• TASK PROMPT: Write out again, unaltered, the lines from the start through the line containing "PI = math.pi".

※ ※ ※

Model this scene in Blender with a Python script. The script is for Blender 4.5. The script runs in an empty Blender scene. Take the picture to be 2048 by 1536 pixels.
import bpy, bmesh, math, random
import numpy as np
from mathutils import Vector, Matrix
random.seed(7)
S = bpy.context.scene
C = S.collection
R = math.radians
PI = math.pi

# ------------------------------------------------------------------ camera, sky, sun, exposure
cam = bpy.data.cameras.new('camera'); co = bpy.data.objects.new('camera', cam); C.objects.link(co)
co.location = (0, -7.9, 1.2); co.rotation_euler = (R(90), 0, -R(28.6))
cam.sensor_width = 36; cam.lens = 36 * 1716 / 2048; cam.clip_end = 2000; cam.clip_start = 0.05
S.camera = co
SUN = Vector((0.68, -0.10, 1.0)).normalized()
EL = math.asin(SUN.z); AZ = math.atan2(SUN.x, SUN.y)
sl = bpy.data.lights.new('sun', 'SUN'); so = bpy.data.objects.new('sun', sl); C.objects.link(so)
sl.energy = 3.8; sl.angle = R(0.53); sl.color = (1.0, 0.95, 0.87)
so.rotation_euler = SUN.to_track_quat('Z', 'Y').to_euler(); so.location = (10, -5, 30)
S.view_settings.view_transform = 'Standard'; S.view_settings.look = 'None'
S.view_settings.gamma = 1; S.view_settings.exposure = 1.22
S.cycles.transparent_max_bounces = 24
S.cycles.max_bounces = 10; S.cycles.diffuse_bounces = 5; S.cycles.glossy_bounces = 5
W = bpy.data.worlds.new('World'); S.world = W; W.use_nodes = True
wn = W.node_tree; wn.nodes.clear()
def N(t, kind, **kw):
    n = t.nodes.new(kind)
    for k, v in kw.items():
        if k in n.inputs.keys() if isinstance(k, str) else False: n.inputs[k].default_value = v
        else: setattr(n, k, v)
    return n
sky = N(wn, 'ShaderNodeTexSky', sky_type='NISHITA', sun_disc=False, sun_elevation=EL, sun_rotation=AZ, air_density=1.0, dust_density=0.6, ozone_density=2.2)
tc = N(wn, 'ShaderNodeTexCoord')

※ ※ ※

• SOLUTION FOR THIS EXERCISE:
Model this scene in Blender with a Python script. The script is for Blender 4.5. The script runs in an empty Blender scene. Take the picture to be 2048 by 1536 pixels.
import bpy, bmesh, math, random
import numpy as np
from mathutils import Vector, Matrix
random.seed(7)
S = bpy.context.scene
C = S.collection
R = math.radians
PI = math.pi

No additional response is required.